* **Goal**
Gather all lines in the data that hold the string "part".

* **Material for this exercise**

>>>>

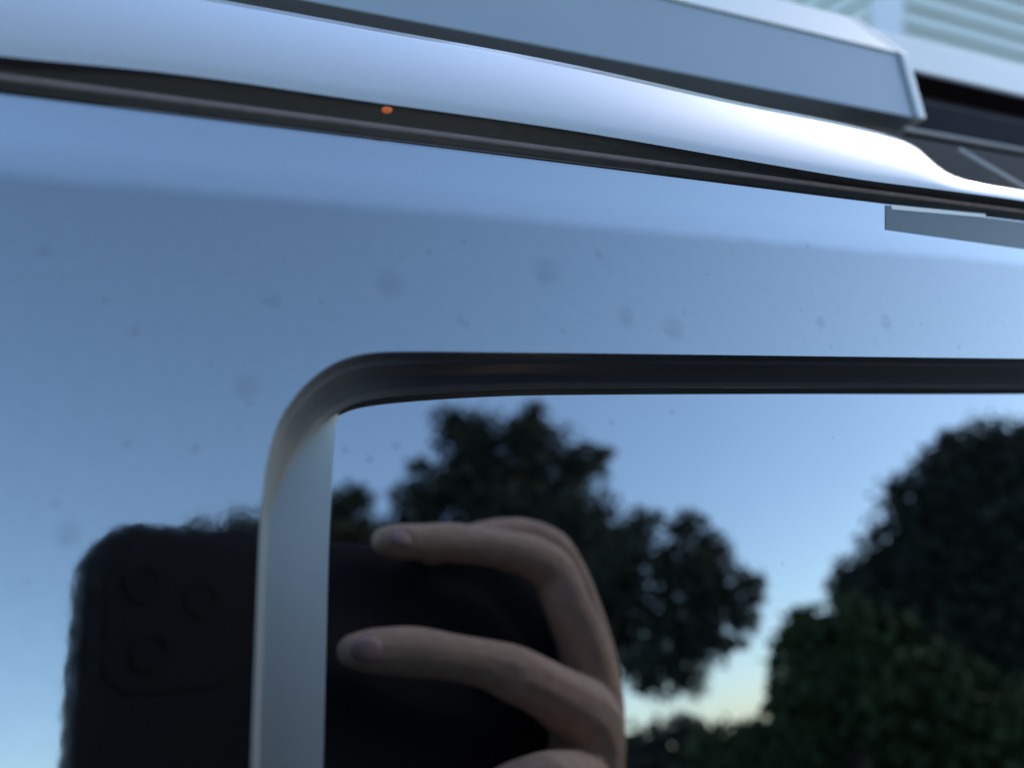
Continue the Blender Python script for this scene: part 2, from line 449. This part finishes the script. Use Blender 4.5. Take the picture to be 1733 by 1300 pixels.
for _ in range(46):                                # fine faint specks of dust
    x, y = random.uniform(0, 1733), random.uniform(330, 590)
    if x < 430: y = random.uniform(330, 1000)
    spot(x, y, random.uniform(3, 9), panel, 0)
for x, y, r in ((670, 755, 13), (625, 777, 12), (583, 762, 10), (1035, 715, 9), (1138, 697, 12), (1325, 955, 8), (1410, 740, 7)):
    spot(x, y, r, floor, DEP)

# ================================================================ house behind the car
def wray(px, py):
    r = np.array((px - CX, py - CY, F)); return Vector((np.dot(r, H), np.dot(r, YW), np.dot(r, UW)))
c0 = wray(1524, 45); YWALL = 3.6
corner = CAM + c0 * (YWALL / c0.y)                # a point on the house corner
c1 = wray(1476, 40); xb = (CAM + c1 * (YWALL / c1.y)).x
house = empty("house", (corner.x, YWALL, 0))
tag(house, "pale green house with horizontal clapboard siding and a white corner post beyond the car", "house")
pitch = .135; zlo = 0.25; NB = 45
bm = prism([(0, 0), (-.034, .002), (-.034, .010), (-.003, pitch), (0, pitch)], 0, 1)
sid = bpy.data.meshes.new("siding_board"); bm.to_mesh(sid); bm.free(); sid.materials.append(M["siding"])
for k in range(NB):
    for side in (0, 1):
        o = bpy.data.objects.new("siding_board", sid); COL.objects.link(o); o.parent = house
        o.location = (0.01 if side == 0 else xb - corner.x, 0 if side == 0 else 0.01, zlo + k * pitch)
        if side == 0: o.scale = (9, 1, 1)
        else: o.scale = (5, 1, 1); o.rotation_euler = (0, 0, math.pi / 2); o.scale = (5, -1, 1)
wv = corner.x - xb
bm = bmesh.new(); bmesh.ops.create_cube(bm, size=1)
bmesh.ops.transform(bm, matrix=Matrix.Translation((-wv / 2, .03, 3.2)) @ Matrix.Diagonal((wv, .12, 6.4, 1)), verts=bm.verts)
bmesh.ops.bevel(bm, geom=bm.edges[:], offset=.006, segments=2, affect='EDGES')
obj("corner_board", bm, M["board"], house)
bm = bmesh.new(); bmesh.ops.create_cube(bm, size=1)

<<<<
>>>>

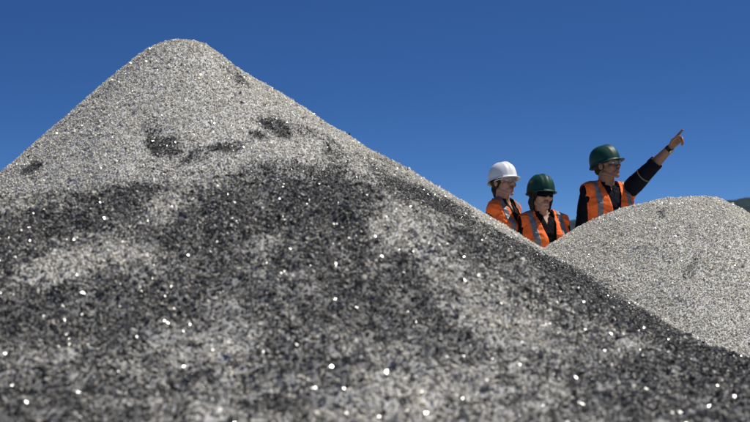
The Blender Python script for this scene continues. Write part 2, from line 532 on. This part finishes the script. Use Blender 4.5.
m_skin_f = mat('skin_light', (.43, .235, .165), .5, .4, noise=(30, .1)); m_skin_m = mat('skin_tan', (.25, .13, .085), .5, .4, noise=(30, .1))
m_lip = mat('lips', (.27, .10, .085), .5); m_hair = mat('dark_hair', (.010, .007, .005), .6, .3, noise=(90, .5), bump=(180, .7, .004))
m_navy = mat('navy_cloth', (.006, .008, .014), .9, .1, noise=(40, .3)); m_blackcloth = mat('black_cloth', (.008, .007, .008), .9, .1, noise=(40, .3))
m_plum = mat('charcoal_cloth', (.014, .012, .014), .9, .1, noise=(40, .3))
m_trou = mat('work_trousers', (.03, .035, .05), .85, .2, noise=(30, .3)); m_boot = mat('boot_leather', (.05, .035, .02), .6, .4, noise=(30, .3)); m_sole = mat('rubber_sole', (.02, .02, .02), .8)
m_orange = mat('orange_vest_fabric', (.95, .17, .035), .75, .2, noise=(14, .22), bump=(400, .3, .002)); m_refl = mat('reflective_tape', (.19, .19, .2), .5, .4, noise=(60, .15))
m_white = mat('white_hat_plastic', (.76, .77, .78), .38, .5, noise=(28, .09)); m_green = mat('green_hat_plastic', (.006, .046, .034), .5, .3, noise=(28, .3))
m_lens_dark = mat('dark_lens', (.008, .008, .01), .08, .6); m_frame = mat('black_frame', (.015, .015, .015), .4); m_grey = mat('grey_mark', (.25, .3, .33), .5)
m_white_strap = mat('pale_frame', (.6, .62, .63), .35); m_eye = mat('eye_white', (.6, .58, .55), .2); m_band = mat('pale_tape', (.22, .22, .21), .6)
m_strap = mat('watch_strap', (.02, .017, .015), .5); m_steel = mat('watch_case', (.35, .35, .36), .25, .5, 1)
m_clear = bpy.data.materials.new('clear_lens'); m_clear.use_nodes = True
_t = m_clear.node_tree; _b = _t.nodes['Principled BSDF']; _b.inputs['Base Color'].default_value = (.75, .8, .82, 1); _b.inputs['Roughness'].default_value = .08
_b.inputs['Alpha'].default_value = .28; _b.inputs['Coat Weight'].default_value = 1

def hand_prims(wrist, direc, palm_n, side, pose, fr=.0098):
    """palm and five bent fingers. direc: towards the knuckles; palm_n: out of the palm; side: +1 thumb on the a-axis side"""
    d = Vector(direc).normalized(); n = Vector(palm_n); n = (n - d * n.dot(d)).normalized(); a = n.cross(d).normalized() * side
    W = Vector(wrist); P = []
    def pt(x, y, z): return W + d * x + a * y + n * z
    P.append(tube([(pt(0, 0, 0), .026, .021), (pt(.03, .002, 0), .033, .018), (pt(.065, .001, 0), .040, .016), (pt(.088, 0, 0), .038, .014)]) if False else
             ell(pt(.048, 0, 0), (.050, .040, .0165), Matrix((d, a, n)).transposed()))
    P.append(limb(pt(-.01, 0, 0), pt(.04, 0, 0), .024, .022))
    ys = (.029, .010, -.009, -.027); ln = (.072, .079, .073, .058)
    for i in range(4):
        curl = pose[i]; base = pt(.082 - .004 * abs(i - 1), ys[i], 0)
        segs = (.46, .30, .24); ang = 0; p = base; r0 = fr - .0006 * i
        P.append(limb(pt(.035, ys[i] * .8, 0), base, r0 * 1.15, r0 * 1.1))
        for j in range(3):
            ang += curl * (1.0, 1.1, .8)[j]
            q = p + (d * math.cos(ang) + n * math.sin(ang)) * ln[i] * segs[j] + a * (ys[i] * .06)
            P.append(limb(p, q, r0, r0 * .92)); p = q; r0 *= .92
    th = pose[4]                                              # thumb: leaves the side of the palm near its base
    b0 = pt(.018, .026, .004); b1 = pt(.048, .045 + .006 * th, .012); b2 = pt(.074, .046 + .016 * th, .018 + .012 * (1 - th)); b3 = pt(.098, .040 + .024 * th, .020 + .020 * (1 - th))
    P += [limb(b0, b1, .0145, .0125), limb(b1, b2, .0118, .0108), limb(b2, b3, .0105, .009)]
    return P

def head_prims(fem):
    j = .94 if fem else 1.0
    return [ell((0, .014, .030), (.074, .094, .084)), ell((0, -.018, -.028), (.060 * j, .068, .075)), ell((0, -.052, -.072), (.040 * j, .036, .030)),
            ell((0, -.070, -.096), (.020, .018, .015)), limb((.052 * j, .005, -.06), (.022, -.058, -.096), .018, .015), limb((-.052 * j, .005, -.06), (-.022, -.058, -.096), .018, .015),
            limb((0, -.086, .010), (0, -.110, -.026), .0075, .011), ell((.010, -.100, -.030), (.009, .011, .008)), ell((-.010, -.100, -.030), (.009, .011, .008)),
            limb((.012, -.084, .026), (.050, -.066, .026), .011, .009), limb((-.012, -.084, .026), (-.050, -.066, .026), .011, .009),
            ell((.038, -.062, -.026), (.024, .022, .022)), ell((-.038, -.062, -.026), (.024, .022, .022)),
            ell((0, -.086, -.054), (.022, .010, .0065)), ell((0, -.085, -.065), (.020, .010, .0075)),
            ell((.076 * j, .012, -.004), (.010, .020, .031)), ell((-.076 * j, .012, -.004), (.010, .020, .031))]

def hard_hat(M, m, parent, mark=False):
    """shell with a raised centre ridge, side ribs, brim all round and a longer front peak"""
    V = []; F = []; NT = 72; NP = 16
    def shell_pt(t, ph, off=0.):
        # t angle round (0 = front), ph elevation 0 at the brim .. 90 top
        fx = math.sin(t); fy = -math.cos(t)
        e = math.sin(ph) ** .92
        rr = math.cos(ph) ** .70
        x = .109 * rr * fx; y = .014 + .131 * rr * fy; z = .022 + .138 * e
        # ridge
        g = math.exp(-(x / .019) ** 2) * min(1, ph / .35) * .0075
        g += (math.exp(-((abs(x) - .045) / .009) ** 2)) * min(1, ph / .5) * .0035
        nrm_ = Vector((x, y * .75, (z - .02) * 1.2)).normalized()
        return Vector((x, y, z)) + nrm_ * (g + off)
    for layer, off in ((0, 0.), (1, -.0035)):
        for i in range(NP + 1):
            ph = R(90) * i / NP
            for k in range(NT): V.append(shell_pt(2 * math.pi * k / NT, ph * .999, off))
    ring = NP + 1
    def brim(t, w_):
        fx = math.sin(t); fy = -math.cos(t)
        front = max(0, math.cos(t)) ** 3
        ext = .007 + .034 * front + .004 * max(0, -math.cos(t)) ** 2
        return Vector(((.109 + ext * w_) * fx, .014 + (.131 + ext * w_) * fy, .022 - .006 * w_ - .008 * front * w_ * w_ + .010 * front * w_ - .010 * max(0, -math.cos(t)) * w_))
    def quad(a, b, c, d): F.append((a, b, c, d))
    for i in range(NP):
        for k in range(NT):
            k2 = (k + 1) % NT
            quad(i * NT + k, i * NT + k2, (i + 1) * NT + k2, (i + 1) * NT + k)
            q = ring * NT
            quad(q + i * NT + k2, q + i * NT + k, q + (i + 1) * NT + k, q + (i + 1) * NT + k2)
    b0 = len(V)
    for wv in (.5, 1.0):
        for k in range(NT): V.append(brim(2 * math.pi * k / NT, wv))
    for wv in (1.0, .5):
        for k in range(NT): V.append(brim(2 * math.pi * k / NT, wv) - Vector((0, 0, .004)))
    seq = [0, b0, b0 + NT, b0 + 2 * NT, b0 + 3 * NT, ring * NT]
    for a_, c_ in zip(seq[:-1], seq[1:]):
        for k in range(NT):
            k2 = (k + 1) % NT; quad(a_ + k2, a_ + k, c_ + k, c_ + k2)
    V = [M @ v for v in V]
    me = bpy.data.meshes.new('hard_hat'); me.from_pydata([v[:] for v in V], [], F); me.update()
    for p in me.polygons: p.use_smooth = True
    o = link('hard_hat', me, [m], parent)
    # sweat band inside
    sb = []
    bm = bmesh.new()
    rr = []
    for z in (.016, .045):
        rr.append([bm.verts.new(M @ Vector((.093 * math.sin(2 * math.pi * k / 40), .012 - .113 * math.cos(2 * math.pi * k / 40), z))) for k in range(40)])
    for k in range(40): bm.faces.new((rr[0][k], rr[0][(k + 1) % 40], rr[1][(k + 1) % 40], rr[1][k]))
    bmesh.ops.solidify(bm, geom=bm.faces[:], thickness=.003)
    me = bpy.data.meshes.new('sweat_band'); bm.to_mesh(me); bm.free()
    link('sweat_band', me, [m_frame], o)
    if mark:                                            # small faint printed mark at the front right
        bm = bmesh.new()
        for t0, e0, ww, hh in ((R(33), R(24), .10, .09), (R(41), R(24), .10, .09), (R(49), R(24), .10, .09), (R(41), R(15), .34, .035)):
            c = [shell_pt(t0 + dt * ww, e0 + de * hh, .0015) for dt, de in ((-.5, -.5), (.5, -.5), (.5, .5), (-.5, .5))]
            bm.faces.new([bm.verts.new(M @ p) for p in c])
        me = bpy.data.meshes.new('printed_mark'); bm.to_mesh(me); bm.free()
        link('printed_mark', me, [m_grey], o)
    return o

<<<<
>>>>

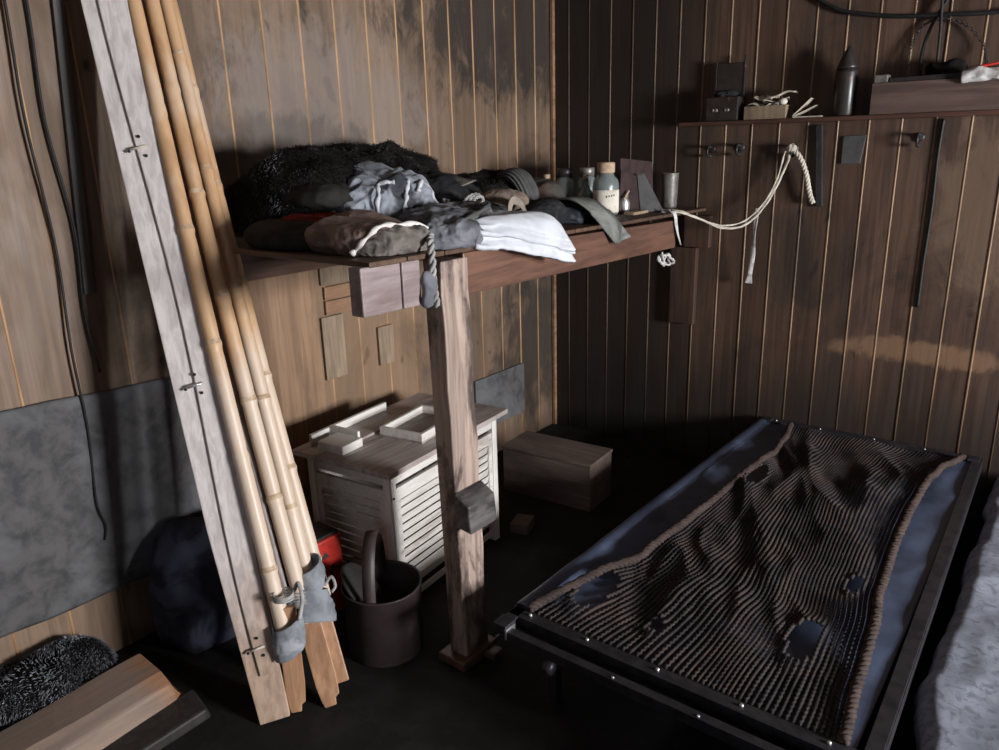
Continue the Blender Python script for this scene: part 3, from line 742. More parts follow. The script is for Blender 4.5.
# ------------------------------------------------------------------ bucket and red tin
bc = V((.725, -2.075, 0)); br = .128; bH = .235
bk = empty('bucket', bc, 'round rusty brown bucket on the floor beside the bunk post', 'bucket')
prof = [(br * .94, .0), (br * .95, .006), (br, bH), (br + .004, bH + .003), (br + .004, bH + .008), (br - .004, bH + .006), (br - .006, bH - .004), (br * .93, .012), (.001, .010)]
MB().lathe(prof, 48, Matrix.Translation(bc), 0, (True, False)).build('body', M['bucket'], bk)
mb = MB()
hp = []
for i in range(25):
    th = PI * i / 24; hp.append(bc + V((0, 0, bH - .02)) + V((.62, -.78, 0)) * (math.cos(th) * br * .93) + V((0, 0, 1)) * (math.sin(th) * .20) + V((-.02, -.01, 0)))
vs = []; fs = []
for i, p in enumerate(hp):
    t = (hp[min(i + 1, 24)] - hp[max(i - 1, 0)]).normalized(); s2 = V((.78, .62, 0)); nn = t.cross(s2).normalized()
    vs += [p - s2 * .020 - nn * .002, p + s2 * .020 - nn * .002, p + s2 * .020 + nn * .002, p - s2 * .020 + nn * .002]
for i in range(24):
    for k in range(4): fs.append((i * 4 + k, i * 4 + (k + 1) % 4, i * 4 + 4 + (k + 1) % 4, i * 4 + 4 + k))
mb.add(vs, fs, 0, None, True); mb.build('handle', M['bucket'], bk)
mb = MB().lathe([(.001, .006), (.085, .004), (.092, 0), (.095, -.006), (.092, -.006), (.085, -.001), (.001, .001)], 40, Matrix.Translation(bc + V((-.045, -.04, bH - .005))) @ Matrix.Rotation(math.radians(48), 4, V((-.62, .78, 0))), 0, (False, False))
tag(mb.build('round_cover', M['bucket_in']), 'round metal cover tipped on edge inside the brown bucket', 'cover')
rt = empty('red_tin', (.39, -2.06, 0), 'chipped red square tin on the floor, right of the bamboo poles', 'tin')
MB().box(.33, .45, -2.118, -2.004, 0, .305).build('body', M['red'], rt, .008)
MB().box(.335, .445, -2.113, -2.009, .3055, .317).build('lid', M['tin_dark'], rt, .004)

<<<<

* **Worked answer**
Continue the Blender Python script for this scene: part 2, from line 449. This part finishes the script. Use Blender 4.5. Take the picture to be 1733 by 1300 pixels.
The Blender Python script for this scene continues. Write part 2, from line 532 on. This part finishes the script. Use Blender 4.5.
Continue the Blender Python script for this scene: part 3, from line 742. More parts follow. The script is for Blender 4.5.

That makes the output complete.